Resisting at the table: AI, disability, and access
Nobody who is a good person who also dislikes AI wants to hear this: Refusal and resistance are necessary, but if we don't have power, we will probably lose. We need to resist and refuse while we still have a place at the table. And if we don't have a place at the table, we need to invite ourselves to it.
Don’t like AI? Time to get involved. I don’t think there is a single path forward where AI isn’t going to be part of every aspect of our lives. It’s just unreasonable to believe otherwise. But we need smart, informed people who keep the bad guys from winning. And they are winning. Artists, the environment, privacy, intellectual property, and workers are all currently losing. We don’t want AI to become yet another gap between people with disabilities and everyone else. But if there isn’t anyone else at the table, this will happen.
We need policy change, we need resistance within companies, we need refusal from individual workers and users, we need radical new ideas too. We also need researchers and designers, dreaming of better worlds. We need all of these strategies and directions together. But how do we stop the inevitable, massive, encroaching empire of AI? The sheer economic power invested into AI might just brute force it into every corner of our lives regardless.

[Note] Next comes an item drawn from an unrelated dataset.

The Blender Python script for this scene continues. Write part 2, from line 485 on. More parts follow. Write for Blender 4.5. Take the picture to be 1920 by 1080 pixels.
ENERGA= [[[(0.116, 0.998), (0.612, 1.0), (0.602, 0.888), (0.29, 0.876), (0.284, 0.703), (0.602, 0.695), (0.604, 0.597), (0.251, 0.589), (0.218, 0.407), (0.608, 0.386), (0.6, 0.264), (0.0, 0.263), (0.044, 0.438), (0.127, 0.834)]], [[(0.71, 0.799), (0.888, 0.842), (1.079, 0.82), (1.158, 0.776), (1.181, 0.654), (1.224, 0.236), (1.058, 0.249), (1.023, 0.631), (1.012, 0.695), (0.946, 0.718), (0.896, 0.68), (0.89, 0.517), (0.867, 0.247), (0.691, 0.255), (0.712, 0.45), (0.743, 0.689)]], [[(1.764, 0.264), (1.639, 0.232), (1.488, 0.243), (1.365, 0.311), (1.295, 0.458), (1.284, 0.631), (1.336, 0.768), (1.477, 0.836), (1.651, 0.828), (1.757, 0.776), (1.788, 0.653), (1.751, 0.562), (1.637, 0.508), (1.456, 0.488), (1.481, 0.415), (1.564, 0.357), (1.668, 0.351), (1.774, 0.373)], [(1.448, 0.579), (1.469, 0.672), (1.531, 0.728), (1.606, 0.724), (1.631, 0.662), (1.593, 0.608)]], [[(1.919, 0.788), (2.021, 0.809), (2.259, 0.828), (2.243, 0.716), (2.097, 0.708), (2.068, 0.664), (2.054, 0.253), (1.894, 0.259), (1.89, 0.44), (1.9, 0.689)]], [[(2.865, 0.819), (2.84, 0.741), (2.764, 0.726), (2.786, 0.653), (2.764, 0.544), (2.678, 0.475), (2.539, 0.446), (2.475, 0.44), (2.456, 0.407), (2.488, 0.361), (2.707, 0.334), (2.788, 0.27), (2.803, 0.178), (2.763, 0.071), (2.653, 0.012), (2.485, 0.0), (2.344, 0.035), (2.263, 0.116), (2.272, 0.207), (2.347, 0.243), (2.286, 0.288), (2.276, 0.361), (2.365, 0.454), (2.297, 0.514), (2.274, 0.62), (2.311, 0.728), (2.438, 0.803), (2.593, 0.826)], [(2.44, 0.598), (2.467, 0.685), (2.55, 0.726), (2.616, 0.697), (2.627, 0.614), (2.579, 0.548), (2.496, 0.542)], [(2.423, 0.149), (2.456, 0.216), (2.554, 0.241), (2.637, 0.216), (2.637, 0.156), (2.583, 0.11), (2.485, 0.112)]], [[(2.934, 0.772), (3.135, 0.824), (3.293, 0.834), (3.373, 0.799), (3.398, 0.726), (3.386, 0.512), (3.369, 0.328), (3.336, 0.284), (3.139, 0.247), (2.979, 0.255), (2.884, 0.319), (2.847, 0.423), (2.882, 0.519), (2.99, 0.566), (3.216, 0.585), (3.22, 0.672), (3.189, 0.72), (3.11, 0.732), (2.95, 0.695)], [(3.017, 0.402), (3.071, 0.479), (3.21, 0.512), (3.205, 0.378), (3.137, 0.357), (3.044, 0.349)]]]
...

I don’t like using AI, personally. I love close control of the things I build and design. I love transparency. I love interactive systems that let me clearly verify what the system is doing and what I am doing. But this preference of mine is a marginal opinion in the grand scheme of things. Most people don’t care about this kind of stuff. They want black-box algorithmic agents to manage things for them as much as possible.
But that means that figuring out how to make AI transparent, fair, verifiable, built in ways that respect intellectual properties, secure, privacy-preserving, and better for the environment are all massive problems. Each of these are their own area of study in the world of research.
But we need way more people who actually want to be involved but are still skeptical, cynical, or apprehensive about the “good” of AI right now. We need smarter, more critical minds and not just sycophants and power-users. I hope people that care stay involved and don’t just spend their time at the margins, yelling into the void, or worse: check out entirely and leave the conversation.
As Karl Grove writes, “If accessibility advocates aren’t at the table now, AI systems will continue to reflect the same exclusions we’ve been fighting for decades.”
One of the best places to get involved right now is unfolding in conversations on Github, where web standards are created and negotiated and edited.
There is a conversation on the ethical impact of AI (opened 5 days ago) in the ai + accessibility group. That same group also has a fresh (as of 30 minutes ago) conversation specifically on the environmental impact of modern models. Decisions are also being made in all kinds of corners of virtually every major company. Try to get a seat at any table you can. The time to say something is now.